Reproduce each of the lines word for word.

[start]

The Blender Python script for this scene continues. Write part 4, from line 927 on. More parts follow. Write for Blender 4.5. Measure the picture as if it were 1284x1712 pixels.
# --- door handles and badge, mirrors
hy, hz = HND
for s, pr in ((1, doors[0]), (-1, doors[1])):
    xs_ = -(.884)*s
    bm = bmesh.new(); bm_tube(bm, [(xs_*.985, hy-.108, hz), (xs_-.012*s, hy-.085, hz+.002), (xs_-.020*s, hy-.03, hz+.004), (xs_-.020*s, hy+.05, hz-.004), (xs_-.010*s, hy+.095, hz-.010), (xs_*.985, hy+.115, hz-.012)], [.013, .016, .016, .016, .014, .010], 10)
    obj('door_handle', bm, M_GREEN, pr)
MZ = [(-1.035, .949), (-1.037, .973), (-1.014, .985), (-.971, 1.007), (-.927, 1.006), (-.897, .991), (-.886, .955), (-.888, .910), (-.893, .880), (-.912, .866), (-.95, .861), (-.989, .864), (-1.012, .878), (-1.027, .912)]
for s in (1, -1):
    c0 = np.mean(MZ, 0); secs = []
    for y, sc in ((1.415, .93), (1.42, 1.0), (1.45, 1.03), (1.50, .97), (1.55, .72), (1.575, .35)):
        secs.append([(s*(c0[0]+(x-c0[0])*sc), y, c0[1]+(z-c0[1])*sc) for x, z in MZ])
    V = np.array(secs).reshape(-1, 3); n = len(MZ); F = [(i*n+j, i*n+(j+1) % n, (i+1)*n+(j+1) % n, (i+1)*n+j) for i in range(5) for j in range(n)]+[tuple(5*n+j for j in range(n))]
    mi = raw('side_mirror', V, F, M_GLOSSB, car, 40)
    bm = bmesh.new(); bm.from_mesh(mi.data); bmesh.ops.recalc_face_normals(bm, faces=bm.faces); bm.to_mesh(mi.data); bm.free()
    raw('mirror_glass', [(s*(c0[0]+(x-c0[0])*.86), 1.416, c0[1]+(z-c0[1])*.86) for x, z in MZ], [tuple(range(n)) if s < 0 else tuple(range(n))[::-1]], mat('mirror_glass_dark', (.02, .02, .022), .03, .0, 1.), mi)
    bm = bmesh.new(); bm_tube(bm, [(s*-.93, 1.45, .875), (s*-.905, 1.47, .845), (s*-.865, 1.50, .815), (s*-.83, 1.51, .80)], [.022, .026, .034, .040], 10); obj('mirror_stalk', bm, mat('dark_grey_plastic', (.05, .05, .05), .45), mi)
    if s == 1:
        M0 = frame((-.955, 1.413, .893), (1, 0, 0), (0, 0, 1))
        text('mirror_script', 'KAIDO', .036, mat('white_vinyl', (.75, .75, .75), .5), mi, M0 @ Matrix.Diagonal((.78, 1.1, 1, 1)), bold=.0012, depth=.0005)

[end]

Response to the task
The Blender Python script for this scene continues. Write part 4, from line 927 on. More parts follow. Write for Blender 4.5. Measure the picture as if it were 1284x1712 pixels.
# --- door handles and badge, mirrors
hy, hz = HND
for s, pr in ((1, doors[0]), (-1, doors[1])):
    xs_ = -(.884)*s
    bm = bmesh.new(); bm_tube(bm, [(xs_*.985, hy-.108, hz), (xs_-.012*s, hy-.085, hz+.002), (xs_-.020*s, hy-.03, hz+.004), (xs_-.020*s, hy+.05, hz-.004), (xs_-.010*s, hy+.095, hz-.010), (xs_*.985, hy+.115, hz-.012)], [.013, .016, .016, .016, .014, .010], 10)
    obj('door_handle', bm, M_GREEN, pr)
MZ = [(-1.035, .949), (-1.037, .973), (-1.014, .985), (-.971, 1.007), (-.927, 1.006), (-.897, .991), (-.886, .955), (-.888, .910), (-.893, .880), (-.912, .866), (-.95, .861), (-.989, .864), (-1.012, .878), (-1.027, .912)]
for s in (1, -1):
    c0 = np.mean(MZ, 0); secs = []
    for y, sc in ((1.415, .93), (1.42, 1.0), (1.45, 1.03), (1.50, .97), (1.55, .72), (1.575, .35)):
        secs.append([(s*(c0[0]+(x-c0[0])*sc), y, c0[1]+(z-c0[1])*sc) for x, z in MZ])
    V = np.array(secs).reshape(-1, 3); n = len(MZ); F = [(i*n+j, i*n+(j+1) % n, (i+1)*n+(j+1) % n, (i+1)*n+j) for i in range(5) for j in range(n)]+[tuple(5*n+j for j in range(n))]
    mi = raw('side_mirror', V, F, M_GLOSSB, car, 40)
    bm = bmesh.new(); bm.from_mesh(mi.data); bmesh.ops.recalc_face_normals(bm, faces=bm.faces); bm.to_mesh(mi.data); bm.free()
    raw('mirror_glass', [(s*(c0[0]+(x-c0[0])*.86), 1.416, c0[1]+(z-c0[1])*.86) for x, z in MZ], [tuple(range(n)) if s < 0 else tuple(range(n))[::-1]], mat('mirror_glass_dark', (.02, .02, .022), .03, .0, 1.), mi)
    bm = bmesh.new(); bm_tube(bm, [(s*-.93, 1.45, .875), (s*-.905, 1.47, .845), (s*-.865, 1.50, .815), (s*-.83, 1.51, .80)], [.022, .026, .034, .040], 10); obj('mirror_stalk', bm, mat('dark_grey_plastic', (.05, .05, .05), .45), mi)
    if s == 1:
        M0 = frame((-.955, 1.413, .893), (1, 0, 0), (0, 0, 1))
        text('mirror_script', 'KAIDO', .036, mat('white_vinyl', (.75, .75, .75), .5), mi, M0 @ Matrix.Diagonal((.78, 1.1, 1, 1)), bold=.0012, depth=.0005)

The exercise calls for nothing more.